Fig. 2. CMOS (Left) and SiGe (Right) Transmit Amplifiers
The CMOS transceiver IC is fabricated in a 0.25 µm foundry CMOS process. For low cost, MIM capacitor and high resistance resistor options are not used. Instead, capacitors are formed using the free MOS structure [3], while resistors are formed using the gate polysilicon layer. Most of the RF circuits in CMOS transceiver are implemented using the same topology and similar schematic as their SiGe counterparts. LNA's are single stage cascode amplifiers with inductive degeneration while the Rx mixers as well as Tx mixers are Gilbert type double balanced active mixers [2]. Figure 2 shows the schematic of CMOS and SiGe TXA's. CMOS TXA assumes a single stage, common source cascode configuration and the SiGe TXA is a simple one transistor common emitter amplifier. Usually the noise figure is not a huge concern in transmitter design so both TXA's are matched with an on-chip inductor at the input.

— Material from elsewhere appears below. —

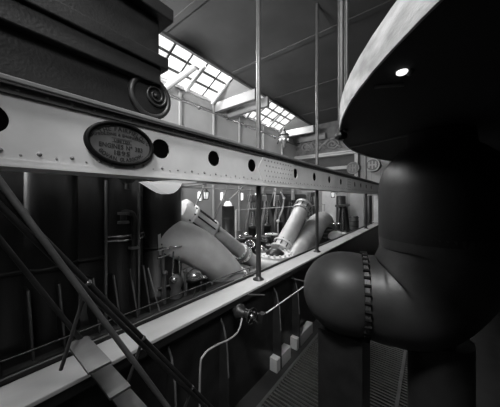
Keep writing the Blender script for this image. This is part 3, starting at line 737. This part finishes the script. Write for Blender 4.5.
# pale slanted stays against the back wall
for (pa, pb, La, Lb, lab) in (((205, 184), (192, 216), 6.2, 8.2, 'pale slanted stay before the first lit window'), ((229, 184), (213, 222), 6.2, 9.0, 'pale slanted stay between first and second lit windows'), ((244, 186), (226, 203), 6.4, 8.0, 'short pale slanted stay above the standing tank'), ((251, 187), (243, 234), 6.4, 8.2, 'thin pale slanted stay left of the first tall pole'), ((256, 187), (248, 230), 6.4, 8.2, 'thin pale slanted stay just behind the first tall pole'), ((275, 188), (263, 225), 6.4, 7.6, 'pale slanted stay right of the first tall pole')):
    a, b = at(*pa, La), at(*pb, Lb); a = a+(a-b).normalized()*.6
    tag(MB().beam(a, b, .03 if 'thin' in lab else .06, .03).obj('slanted_stay', 'beam', loc=a), lab, 'stay', 'slanted stays')
# curtain rod just below girder
a = at(180, 187, 4.0)
tag(MB().rod((a.x, a.y, a.z), (a.x, 8.4, a.z), .014, 8).rod((a.x, a.y, a.z), (-3.25, a.y, 4.25), .014, 8).rod((a.x, 8.4, a.z), (-3.25, 8.4, 4.25), .014, 8).obj('suspended_rail', 'beam', loc=(a.x, a.y, a.z)), 'thin pale rail suspended just under and behind the girder', 'rail')

# ------------------------------------------------------------ lanterns
def lantern(px, py, L, s, label, top):
    c = at(px, py, L); t = thing('hanging_lantern', (c.x, c.y, c.z-s), label, 'lantern', 'hanging lanterns')
    fr = MB()
    for i in range(4):
        a = PI/4+i*PI/2; fr.rod((c.x+s*.42*math.cos(a), c.y+s*.42*math.sin(a), c.z-s*.7), (c.x+s*.5*math.cos(a), c.y+s*.5*math.sin(a), c.z+s*.5), s*.05, 6)
    fr.lathe((c.x, c.y, c.z-s*.8), (0, 0, 1), [(s*.3, 0), (s*.45, .1*s), (s*.45, .15*s)], 12).lathe((c.x, c.y, c.z+s*.5), (0, 0, 1), [(s*.6, 0), (s*.5, .1*s), (s*.2, .35*s), (s*.1, .5*s)], 12)
    fr.rod((c.x, c.y, c.z+s), (c.x, c.y, top), s*.05, 6); fr.obj('frame', 'black', t)
    MB().lathe((c.x, c.y, c.z-s*.65), (0, 0, 1), [(s*.2, 0), (s*.34, s*.4), (s*.38, s*1.1)], 16).obj('glass', 'lamp_dim', t)
lantern(206, 195, 4.9, .17, 'dark framed lantern with pale glass hanging beside the first lit window', 4.6)
lantern(333, 194.5, 4.4, .24, 'small lantern hanging before the white far panel', 4.7)
tag(MB().box((-5.0, 0, 4.55), (-4.8, 19, 4.62)).obj('overhead_bar', 'iron_mid', loc=(-4.9, 9, 4.55)), 'dark flat bar running overhead behind the girder, carrying the lantern', 'bar')

# ornate lamp high on the back
c = at(284, 139, 9.3)
ol = thing('ornate_lamp', (c.x, c.y, c.z-.6), 'ornate crowned wall lantern high up, right of the far skylight', 'lamp')
MB().lathe(c+Vector((0, 0, -.75)), (0, 0, 1), [(.05, 0), (.2, .12), (.12, .3), (.3, .55), (.38, .95), (.3, 1.05)], 16).obj('bowl', 'frieze', ol)
for i in range(6):
    a = i*PI/3; MB().ball(c+Vector((.36*math.cos(a), .36*math.sin(a), -.1)), .1, 6).obj('globe', 'white', ol)
MB().lathe(c+Vector((0, 0, .3)), (0, 0, 1), [(.42, 0), (.4, .08), (.2, .2), (.1, .4), (.16, .45), (.05, .55), (.02, .7)], 16).obj('crown', 'black', ol)
MB().tube(catmull([c+Vector((0, 0, .3)), c+Vector((-.3, 0, .2)), Vector((XB+.05, c.y, c.z-.3))]), .05, 8).obj('arm', 'black', ol)

# ------------------------------------------------------------ far end of the hall
def far(px, py, Y=YF-.05): return atY(px, py, Y)
# deep cornice beam and dark frieze with scroll relief
a, b = far(293, 158), far(349, 149)
zc = b.z
zA, zB_ = 7.55, 8.05
MB1 = MB().box((XB, YF-.5, zA), (-3.9, YF, zA+.18)).box((XB, YF-.6, zA+.18), (-3.9, YF, zA+.3))
struct('trim_50', MB1, 'beam', bevel=.02)
struct('trim_51', MB().box((XB, YF-.06, zA+.3), (XR, YF, ZC)), 'frieze')
struct('trim_52', MB().box((XB, YF-.05, 5.2), (-4.4, YF, zA)), 'wall_dark')
struct('trim_53', MB().box((XB, YF-.35, 6.4), (-4.4, YF, 6.65)), 'beam')
struct('trim_54', MB().box((-4.75, YF-.4, 4.9), (-4.5, YF, zA)), 'beam')
for j, px in enumerate((303, 315, 329)):
    c = far(px, 146-(px-303)*.1, YF-.12); f = MB(); s_ = 1.1
    P = []
    for i in range(40):
        t = i/39; a = 2.2*2*PI*t; r = .55*s_*(1-t)+.05; P.append((c.x-(.3 if j % 2 else -.3)+r*math.cos(a)*(1 if j % 2 else -1), c.y, c.z-.1+r*math.sin(a)*.8))
    f.tube(P, .09, 8); f.tube(catmull([(c.x-1.0, c.y, c.z-.5), (c.x-.4, c.y, c.z+.1), (c.x, c.y, c.z+.35), (c.x+.5, c.y, c.z), (c.x+1.0, c.y, c.z-.45)]), .1, 8)
    tag(f.obj('scroll_relief', 'girder_edge', loc=c), ['carved scroll relief on the far frieze, nearest the ornate lamp', 'carved scroll relief on the far frieze, left of the second tall pole', 'carved scroll relief on the far frieze, right of the second tall pole'][j], 'ornament', 'frieze scrolls')
def medallion(px, py, r, label, m_, Y=YF-.5):
    c = atY(px, py, Y); t = thing('round_medallion', (c.x, YF, c.z), label, 'medallion')
    MB().lathe((c.x, YF, c.z), (0, -1, 0), [(r, 0), (r, YF-c.y), (r*.85, YF-c.y+.05)], 32, smooth=False).obj('disc', 'frieze', t)
    MB().torus((c.x, c.y-.04, c.z), (0, 1, 0), r*.92, r*.1, 32, 8).obj('rim', m_, t)
    e = MB().box((c.x-r*.6, c.y-.1, c.z-r*.08), (c.x+r*.6, c.y-.02, c.z+r*.08)).box((c.x-r*.08, c.y-.1, c.z-r*.6), (c.x+r*.08, c.y-.02, c.z+r*.6))
    for s in (-1, 1): e.box((c.x+s*r*.45-.05, c.y-.1, c.z-r*.4), (c.x+s*r*.45+.05, c.y-.02, c.z+r*.5))
    e.obj('emblem', m_, t)
medallion(372.5, 165, .50, 'pale round medallion with a cross emblem on the far wall above the girder end', 'beam')
medallion(353, 168, .48, 'dim round medallion on the far wall left of the pale one', 'girder_edge')
# pale panels and pillars under the girder
def panel(p0, p1, y_, z0, z1, label, m_='beam', th=.1):
    a, b = atY(p0, 200, y_), atY(p1, 200, y_)
    return tag(MB().box((a.x, y_, z0), (b.x, y_+th, z1)).obj('wall_panel', m_, loc=(a.x, y_, z0), bevel=.02), label, 'panel', 'pale panels at the far end')
panel(322, 336, YF-.15, 0, 5.0, 'bright white wall panel behind the small lantern at the far end', 'white')
panel(350, 364, YF-.15, 0, 5.0, 'pale grey wall panel behind the small barrel at the far end')
a = atY(373.5, 200, YF-.8); b = atY(378.5, 200, YF-.8)
tag(MB().box((a.x, YF-.8, 0), (b.x-.02, YF-.3, 4.19)).box((a.x-.08, YF-.88, 2.0), (b.x+.02, YF-.3, 2.25)).obj('pale_pillar', 'white', loc=(a.x, YF-.8, 0), bevel=.02), 'pale square pillar under the far end of the girder', 'pillar')
# dark upright casings at far end
for (px, L, r, lab) in ((341, 7.4/1.3, .35, 'dark upright casing behind the black trestle'), (369.5, 3.35, .16, 'dark upright pipe next to the far dark pole')):
    c = at(px, 200, L); tag(MB().lathe((c.x, c.y, 0), (0, 0, 1), [(r, 0), (r, 4.15), (r*.6, 4.18)], 24).obj('upright_casing', 'black', loc=(c.x, c.y, 0)), lab, 'casing', 'dark casings')
# black trestle
c = at(343, 242, 4.5); tp = at(343, 206, 4.5); t = thing('trestle_frame', (c.x, c.y, 0), 'black trestle frame standing behind the ledge near the far end', 'frame')
for s in (-1, 1):
    MB().tube(catmull([(c.x, c.y+s*1.35, 0), (c.x, c.y+s*1.25, 1.4), (c.x, c.y+s*.7, tp.z-.35), (c.x, c.y+s*.3, tp.z)], 5), .11, 10).obj('leg', 'black', t)
MB().box((c.x-.1, c.y-1.3, tp.z-.02), (c.x+.1, c.y+1.3, tp.z+.1)).obj('cross_bar', 'iron_mid', t)
MB().rod((c.x, c.y, 0), (c.x, c.y, tp.z), .06, 10).obj('centre_rod', 'steel', t)
# barrel
c = at(354, 231, 4.3); tp = at(354, 216, 4.3)
bl = thing('small_barrel', (c.x, c.y, c.z), 'small grey barrel beside the pale far panel', 'barrel')
h = tp.z-c.z
MB().lathe((c.x, c.y, c.z), (0, 0, 1), [(.27, 0), (.31, h*.25), (.32, h*.5), (.31, h*.75), (.27, h)], 28).obj('staves', 'iron_mid', bl)
for k_ in (.1, .35, .65, .9): MB().lathe((c.x, c.y, c.z+h*k_-.02), (0, 0, 1), [(.30, 0), (.33, 0), (.33, .04), (.30, .04)], 28).obj('hoop', 'iron', bl)
tag(MB().box((c.x-.7, 11, 0), (c.x+.35, 18.9, c.z)).obj('side_bench', 'iron', loc=(c.x, 15, 0), bevel=.02), 'low dark iron bench behind the far end of the ledge', 'bench')
# pale bright valve and stacked pots near the far pole
zb2 = c.z
dome_valve(336, 236, 4.0, .42, 'wide pale domed valve behind the ledge, right of the second tall pole', 'pipe_pale', base=0.0)
dome_valve(344, 234, 3.9, .16, 'small bright domed valve right of the wide pale one', 'white', wheel=False, base=0.0)
dome_valve(331, 246, 3.8, .16, 'small bright domed valve in front of the wide pale one', 'steel', wheel=False, base=0.0)
c = at(327, 228, 4.7); t = thing('finned_cylinder', (c.x, c.y, 0), 'dark finned cylinder between the arched pipe and the wide domed valve', 'cylinder')
MB().lathe((c.x, c.y, 0), (0, 0, 1), [(.3, 0), (.3, c.z)], 24).obj('barrel', 'iron', t)
for i in range(5): MB().lathe((c.x, c.y, c.z-.1-i*.22), (0, 0, 1), [(.3, 0), (.4, 0), (.4, .06), (.3, .06)], 24).obj('fin', 'iron_mid', t)

# sloping grey soffit right of the medallion, joining the riser
tag(MB().prism([(-4.2, YF-.05, 5.3), (-2.3, YF-.05, 7.3), (-2.3, YF-.05, 8.0), (-4.2, YF-.05, 6.0)], (0, -3.2, 0)).obj('sloping_soffit', 'frieze', loc=(-3, YF-1, 5.5)), 'grey sloping soffit at the far end above the girder', 'soffit') if False else None

# ------------------------------------------------------------ lights
def area(name, loc, target, size, sy, e, spread=180):
    l = bpy.data.lights.new(name, 'AREA'); l.energy = e; l.shape = 'RECTANGLE'; l.size = size; l.size_y = sy; l.spread = math.radians(spread)
    o = bpy.data.objects.new(name, l); COL.objects.link(o); o.location = loc
    d = Vector(target)-Vector(loc); o.rotation_euler = d.to_track_quat('-Z', 'Y').to_euler(); return o
for a, b in bays: area('sky_light', (-11.2, (a+b)/2, 12.6), (-7.2, (a+b)/2, 6), 3.0, b-a+.6, 6200 if a > 10 else 4300)
area('window_light', (2.2, -1.2, 9.9), (-3.0, 6.8, 4.2), 2.4, 2.4, 165, 80)  # added unseen fill that brightens the girder and ledge; no window stands here
area('fill_light', (1.8, -3.6, 8.0), (-2.9, 3.5, 4.2), 3.0, 2.0, 26)
area('clerestory_light', (-5.5, -5.2, 5.4), (-8.8, 10, 10.2), 3.5, 1.2, 480, 70)  # added unseen uplight to brighten the roof lining; no clerestory is built
area('roof_lamp', (-1.3, -1.0, 9.8), (-1.5, 4.2, 2.6), .9, .9, 90, 70)  # added unseen light that puts a highlight on the bulb end
wd = bpy.data.worlds.new('sky'); scn.world = wd; wd.use_nodes = True
wd.node_tree.nodes['Background'].inputs[0].default_value = (.9, .9, .9, 1)
wd.node_tree.nodes['Background'].inputs[1].default_value = 2.0

# ------------------------------------------------------------ camera
cam = bpy.data.cameras.new('camera'); co = bpy.data.objects.new('camera', cam); COL.objects.link(co)
cam.sensor_fit = 'HORIZONTAL'; cam.sensor_width = 36; cam.lens = 36*F/500; cam.shift_y = -(203.5-HY)/500
co.location = (0, 0, EYE); co.rotation_euler = (PI/2, 0, TH); cam.clip_start = .02; cam.clip_end = 200
scn.camera = co
scn.view_settings.view_transform = 'Standard'; scn.view_settings.look = 'None'
scn.view_settings.exposure = 0; scn.view_settings.gamma = 1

The frequency synthesizer is an integer N charge pump PLL with a dual-modulus divide-by 32/33 prescaler. The loop filter is off-chip.
Fig. 3. Measured Transmitter Output Spectrum: Left, CMOS Radio; right, SiGe Radio
Figure 3 demonstrates the measured transmitter spectra of both CMOS and SiGe radios at maximum antenna output power of 13 dBm. Figure 4 shows the transmitter eye patterns at the same output power level. The transmitter chain in the CMOS IC performs as well as that in the SiGe chip. Figure 5 compares the measured receiver sensitivity of the two WLAN radios at 11 Mbps data rate. The CMOS and SiGe radios have Rx sensitivity of -81 dBm and -84 dBm respectively. Figure 6 shows the micro-photograph of the CMOS chip. The CMOS IC has a die area of 2.5 mm x 2.5 mm which is slightly smaller than that of the SiGe transceiver. It is also housed in the same 44 pin Micro Lead Frame (MLF) package so its pinout can be compatible.
Fig. 4. Measured transmitter eye pattern: 11 Mbps CCK signal: Left, CMOS radio; right, SiGe radio.
Fig. 5. Measured receiver sensitivity at 11 Mbps:
Left, CMOS Radio; right, SiGe Radio
Fig. 6. Chip micro-photograph of CMOS RF transceiver
Table 1 summarizes the RF and radio performance of the CMOS and SiGe radios. The performance of the two radios is close due to the robustness of superheterodyne radio design. The CMOS transceiver has slightly higher noise figure and lower power gain than the SiGe one. The loop bandwidth of the PLL frequency synthesizer is set to be 1 kHz. Phase noises of CMOS and SiGe PLL synthesizer are -81 dBc/Hz and -83 dBc/Hz at 10 kHz offset, respectively. The total current consumption of CMOS transceiver is 10 mA (Rx) or 15 mA (Tx) more than its SiGe counterpart. When the power consumption of the entire radio is considered, CMOS radio consumes less than 5% more current than that for the SiGe radio. The -81 dBm CMOS receiver sensitivity is 5 dB better than what's required by IEEE 802.11b standard. Previous experimental evaluation of slightly modified versions of stand alone LNA and mixer has shown that the gain and noise figure of 0.25-mm CMOS transceiver can be 23 dB and 4.0 dB at the same power consumption [2], demonstrating that CMOS radio receiver sensitivity can be further improved to match that of the SiGe radio.
References
[1] Jim Paviol, Carl Andren, and John Fakatselis, "Wireless Local Area Networks," in Microwave and RF Handbook, CRC Press, 2001S. S.
[2] X. Li, T. Brogan, M. Esposito, B. Myers and K. O, IEEE Custom Integrated Circuits Conference, San Diego, pp. 531-534, 2001.
[3] C.-M. Hung, Y.-C. Ho, I-C. Wu, and K. K. O, IEEE Trans. Microwave Theory and Techniques, Vol. 46, No. 5, pp. 505-511, May 1998.